The report is accessible at:

http://www.publications.parliament.uk/pa/ld200708/ldselect/ldeucom/62/62.pdf

***

Sweden

The consultation paper of the government of Sweden, ‘Lissabonfördraget; Statsrådsberedningen, Departementsserien (Ds), Ds 2007:48’ published 20 December 2007, deals with the internal market on pages 261 to 269, ’22.1 Inre marknaden’. On page 264 the consultation paper describes the Protocol on the internal market and competition (Protokollet om den inre marknaden och konkurrens), and it refers to the opinion of the Council’s legal service (document 11198/07).

The consultation paper ’Lissabonfördraget’ is available at:

http://www.regeringen.se/content/1/c6/09/49/81/107aa077.pdf

***

Finland

The Finnish ratification bill, ‘Hallituksen esitys Eduskunnalle Euroopan unionista tehdyn sopimuksen ja Euroopan yhteisön perustamissopimuksen muuttamisesta tehdyn Lissabonin sopimuksen hyväksymisestä ja laiksi sen lainsäädännön alaan kuuluvien määräysten voimaansaattamisesta’ (HE 23/2008 vp), includes only a short comment on the unchanged nature of Article 81 TFEU (ToL), renumbered Article 101 TFEU (on page 207), but mentions competition among the EU objectives on page 19:

”Perustuslakisopimukseen verrattuna unionin tavoitteita koskevasta määräyksestä on poistettu viittaus siihen, että kilpailu unionin sisämarkkinoilla on vapaata ja vääristymätöntä. SEUT 2 b artiklassa sisämarkkinoiden toimintaa varten tarvittavien kilpailusääntöjen vahvistaminen määritellään kuitenkin jatkossakin unionin yksinomaiseen toimivaltaan kuuluvaksi. Tähän muutokseen liittyen sopimukseen on liitetty kilpailua ja sisämarkkinoita koskeva pöytäkirja, jossa sopimuspuolet katsovat, että SEU 2 artiklassa määritelty tavoite sisämarkkinoiden luomisesta käsittää järjestelmän, jolla taataan, ettei kilpailu vääristy.
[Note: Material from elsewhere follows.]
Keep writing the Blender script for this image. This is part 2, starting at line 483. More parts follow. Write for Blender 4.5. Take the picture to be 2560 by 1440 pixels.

Sopimuspuolet sopivat, että unioni toteuttaa toimenpiteitä tämän tavoitteen toteuttamiseksi.”

More or less the same factual and non-committal remarks are made on page 132, when Article 2 TEU (ToL), renumbered Article 3 TEU, is dealt with.

The Finnish ratification bill is available at:

http://www.finlex.fi/fi/esitykset/he/2008/20080023.pdf

The Swedish language version of the ratification bill ‘Regeringens proposition till Riksdagen med förslag om godkännande av Lissabonfördraget om ändring av fördraget om Europeiska unionen och fördraget om upprättandet av Europeiska gemenskapen och till lag om sättande i kraft av de bestämmelser i fördraget som hör till området för lagstiftningen’ (RP 23/2008 rd), offers the same brief observation about Article 81 TFEU (ToL), the future Article 101 TFEU, on page 209.

The remarks about the role of competition among the objectives of the EU is on page 19:

”Jämfört med det konstitutionella fördraget har omnämnandet av en inre marknad där det råder fri och icke snedvriden konkurrens strukits från bestämmelsen om unionens mål. Enligt artikel 3 i EUF-fördraget ska unionen dock även i fortsättningen ha exklusiv befogenhet när det gäller fastställandet av de konkurrensregler som är nödvändiga för den inre marknadens funktion. I anslutning till denna ändring åtföljs fördraget av ett protokoll om den inre marknaden och konkurrens där de fördragsslutande parterna beaktar att den inre marknaden enligt definitionen i artikel 2 i EU-fördraget innefattar en ordning som säkerställer att konkurrensen inte snedvrids.
De fördragsslutande parterna enas om att unionen ska vidta åtgärder för detta ändamål.”

The description on page 132 of the Finnish version is found on page 135 of the Swedish one.